# Start of INFORMATION PROVIDED
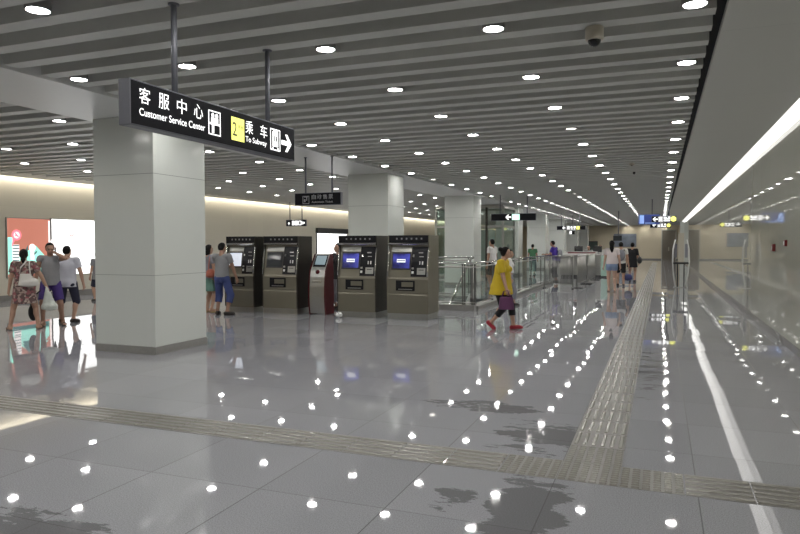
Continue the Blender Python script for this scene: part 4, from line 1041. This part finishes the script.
# behind the railing
t, J, W = person('person in white shirt and black shorts standing behind the stair railing', -5.55, 23.1, FACE(70), 1.78, FV, 'skindk',
    hands={'R': (.28, .04, .84)}, top=('whitecl', .92, .55, .02, 'tee'), bottom=('blackcl', .9, 'shorts'))
t, J, W = person('person in green tee, back turned, beyond the railing', -6.18, 34.6, FACE(0), 1.60, FV, 'skindk', top=('green', .84, .55, .03, 'tee'), bottom=('navy', 1.7, 'pants'), hair='short')
t, J, W = person('person in violet blue tee leaning forward behind the barred barrier', -4.06, 28.3, FACE(75), 1.74, FV, 'skindk', sh=(0, .10), headoff=(0, .05), head_pitch=R(-15),
    hands={'L': (-.15, .46, 1.17), 'R': (.15, .44, 1.17)}, elbows={'L': (-.3, -.6, -.7), 'R': (.3, -.6, -.7)}, top=('violet', .90, .55, .02, 'tee'), bottom=('navy', 1.7, 'pants'))
bag('backpack', 'dark backpack on the person in violet blue tee', 'bag', W((0, -.16, 1.0)), FACE(75), [('el', (0, 0, .18), (.14, .09, .2))], 'greybag', FV)
# corridor
t, J, W = person('person with long dark hair in pale tee and denim shorts walking down the corridor', -1.52, 23.4, FACE(8), 1.72, NV+.0015, 'skinpale', fem=True, fat=.98, head_yaw=R(-12),
    feet={'L': (-.09, .02, 0, 4, 0), 'R': (.10, -.05, 0, -6, 0)}, hands={'L': (-.27, .03, .80), 'R': (.27, .06, .86)}, top=('pinkwhite', .93, .55, .03, 'tee'), bottom=('denimpale', .38, 'shorts'), hair='long', shoes=('darkshoe', 'sandal'))
t, J, W = person('person in white tee with pale backpack, just ahead of the denim shorts walker', -1.40, 26.6, FACE(5), 1.68, FV, 'skin', feet={'L': (-.10, .08, 0, 4, 0), 'R': (.10, -.08, 0, -4, 0)},
    hands={'R': (.30, .05, .70)}, top=('whitecl', .86, .55, .02, 'tee'), bottom=('blackcl', .85, 'shorts'))
bag('backpack', 'pale grey backpack on the person in white tee', 'bag', W((0, -.17, .98)), FACE(5), [('el', (0, 0, .20), (.15, .09, .22))], 'greybag', FV, [[(-.11, .0, .36), (-.11, .14, .42), (-.11, .22, .36)], [(.11, .0, .36), (.11, .14, .42), (.11, .22, .36)]], 'blackcl', .018)
bag('travel_bag', 'navy blue bag hanging low from the hand of the person with pale backpack', 'bag', W((.27, .02, .20)), 0, [('el', (0, 0, .14), (.15, .10, .12)), ('el', (0, 0, .09), (.15, .11, .09))], 'navybag', FV, [[(-.08, 0, .23), (-.05, 0, .46), (.05, 0, .46), (.08, 0, .23)]], 'navybag', .01)
t, J, W = person('person in black dress with black shoulder bag walking toward the end wall', -1.10, 29.6, FACE(-5), 1.66, FV, 'skin', fem=True, fat=1.05, top=('blackcl', .62, .8, .05, 'dress'), bottom=('blackcl', .55, 'shorts'), hair='bun')
bag('shoulder_bag', 'black shoulder bag at the side of the black dress person', 'bag', W((.30, -.05, .80)), 0, [('el', (0, 0, .12), (.10, .13, .15))], 'blackmat', FV, [[(0, 0, .25), (-.12, .02, .52)]], 'blackmat', .012)
# staff at the security counter
t, J, W = person('staff person in pale shirt behind the green end of the security counter', -2.78, 34.4, FACE(170), 1.56, FV, 'skin', top=('whitecl', .86, .55, .02, 'tee'), bottom=('navy', 1.7, 'pants'))
t, J, W = person('staff person in pale shirt behind the middle of the security counter', -3.85, 34.5, FACE(200), 1.52, FV, 'skin', top=('whitecl', .86, .55, .02, 'tee'), bottom=('navy', 1.7, 'pants'))
t, J, W = person('staff person in dark shirt beside the counter monitor', -3.40, 34.9, FACE(180), 1.53, FV, 'skin', top=('greycloth', .86, .55, .02, 'tee'), bottom=('navy', 1.7, 'pants'))

# ------------------------------------------------------------------ world and view
wd = bpy.data.worlds.new('world'); scn.world = wd; wd.use_nodes = True
wd.node_tree.nodes['Background'].inputs[0].default_value = (.5, .5, .5, 1); wd.node_tree.nodes['Background'].inputs[1].default_value = .02
vs = scn.view_settings; vs.view_transform = 'Standard'; vs.look = 'None'; vs.gamma = 1.; vs.exposure = .84; vs.use_curve_mapping = False
cy = scn.cycles
cy.use_denoising = True; cy.max_bounces = 8; cy.diffuse_bounces = 4; cy.glossy_bounces = 4; cy.transparent_max_bounces = 12; cy.sample_clamp_indirect = 6.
# End of INFORMATION PROVIDED
THE PROBLEM: Quote the preceding listing precisely and completely, omitting its images.

RESPONSE BELOW:
Continue the Blender Python script for this scene: part 4, from line 1041. This part finishes the script.
# behind the railing
t, J, W = person('person in white shirt and black shorts standing behind the stair railing', -5.55, 23.1, FACE(70), 1.78, FV, 'skindk',
    hands={'R': (.28, .04, .84)}, top=('whitecl', .92, .55, .02, 'tee'), bottom=('blackcl', .9, 'shorts'))
t, J, W = person('person in green tee, back turned, beyond the railing', -6.18, 34.6, FACE(0), 1.60, FV, 'skindk', top=('green', .84, .55, .03, 'tee'), bottom=('navy', 1.7, 'pants'), hair='short')
t, J, W = person('person in violet blue tee leaning forward behind the barred barrier', -4.06, 28.3, FACE(75), 1.74, FV, 'skindk', sh=(0, .10), headoff=(0, .05), head_pitch=R(-15),
    hands={'L': (-.15, .46, 1.17), 'R': (.15, .44, 1.17)}, elbows={'L': (-.3, -.6, -.7), 'R': (.3, -.6, -.7)}, top=('violet', .90, .55, .02, 'tee'), bottom=('navy', 1.7, 'pants'))
bag('backpack', 'dark backpack on the person in violet blue tee', 'bag', W((0, -.16, 1.0)), FACE(75), [('el', (0, 0, .18), (.14, .09, .2))], 'greybag', FV)
# corridor
t, J, W = person('person with long dark hair in pale tee and denim shorts walking down the corridor', -1.52, 23.4, FACE(8), 1.72, NV+.0015, 'skinpale', fem=True, fat=.98, head_yaw=R(-12),
    feet={'L': (-.09, .02, 0, 4, 0), 'R': (.10, -.05, 0, -6, 0)}, hands={'L': (-.27, .03, .80), 'R': (.27, .06, .86)}, top=('pinkwhite', .93, .55, .03, 'tee'), bottom=('denimpale', .38, 'shorts'), hair='long', shoes=('darkshoe', 'sandal'))
t, J, W = person('person in white tee with pale backpack, just ahead of the denim shorts walker', -1.40, 26.6, FACE(5), 1.68, FV, 'skin', feet={'L': (-.10, .08, 0, 4, 0), 'R': (.10, -.08, 0, -4, 0)},
    hands={'R': (.30, .05, .70)}, top=('whitecl', .86, .55, .02, 'tee'), bottom=('blackcl', .85, 'shorts'))
bag('backpack', 'pale grey backpack on the person in white tee', 'bag', W((0, -.17, .98)), FACE(5), [('el', (0, 0, .20), (.15, .09, .22))], 'greybag', FV, [[(-.11, .0, .36), (-.11, .14, .42), (-.11, .22, .36)], [(.11, .0, .36), (.11, .14, .42), (.11, .22, .36)]], 'blackcl', .018)
bag('travel_bag', 'navy blue bag hanging low from the hand of the person with pale backpack', 'bag', W((.27, .02, .20)), 0, [('el', (0, 0, .14), (.15, .10, .12)), ('el', (0, 0, .09), (.15, .11, .09))], 'navybag', FV, [[(-.08, 0, .23), (-.05, 0, .46), (.05, 0, .46), (.08, 0, .23)]], 'navybag', .01)
t, J, W = person('person in black dress with black shoulder bag walking toward the end wall', -1.10, 29.6, FACE(-5), 1.66, FV, 'skin', fem=True, fat=1.05, top=('blackcl', .62, .8, .05, 'dress'), bottom=('blackcl', .55, 'shorts'), hair='bun')
bag('shoulder_bag', 'black shoulder bag at the side of the black dress person', 'bag', W((.30, -.05, .80)), 0, [('el', (0, 0, .12), (.10, .13, .15))], 'blackmat', FV, [[(0, 0, .25), (-.12, .02, .52)]], 'blackmat', .012)
# staff at the security counter
t, J, W = person('staff person in pale shirt behind the green end of the security counter', -2.78, 34.4, FACE(170), 1.56, FV, 'skin', top=('whitecl', .86, .55, .02, 'tee'), bottom=('navy', 1.7, 'pants'))
t, J, W = person('staff person in pale shirt behind the middle of the security counter', -3.85, 34.5, FACE(200), 1.52, FV, 'skin', top=('whitecl', .86, .55, .02, 'tee'), bottom=('navy', 1.7, 'pants'))
t, J, W = person('staff person in dark shirt beside the counter monitor', -3.40, 34.9, FACE(180), 1.53, FV, 'skin', top=('greycloth', .86, .55, .02, 'tee'), bottom=('navy', 1.7, 'pants'))

# ------------------------------------------------------------------ world and view
wd = bpy.data.worlds.new('world'); scn.world = wd; wd.use_nodes = True
wd.node_tree.nodes['Background'].inputs[0].default_value = (.5, .5, .5, 1); wd.node_tree.nodes['Background'].inputs[1].default_value = .02
vs = scn.view_settings; vs.view_transform = 'Standard'; vs.look = 'None'; vs.gamma = 1.; vs.exposure = .84; vs.use_curve_mapping = False
cy = scn.cycles
cy.use_denoising = True; cy.max_bounces = 8; cy.diffuse_bounces = 4; cy.glossy_bounces = 4; cy.transparent_max_bounces = 12; cy.sample_clamp_indirect = 6.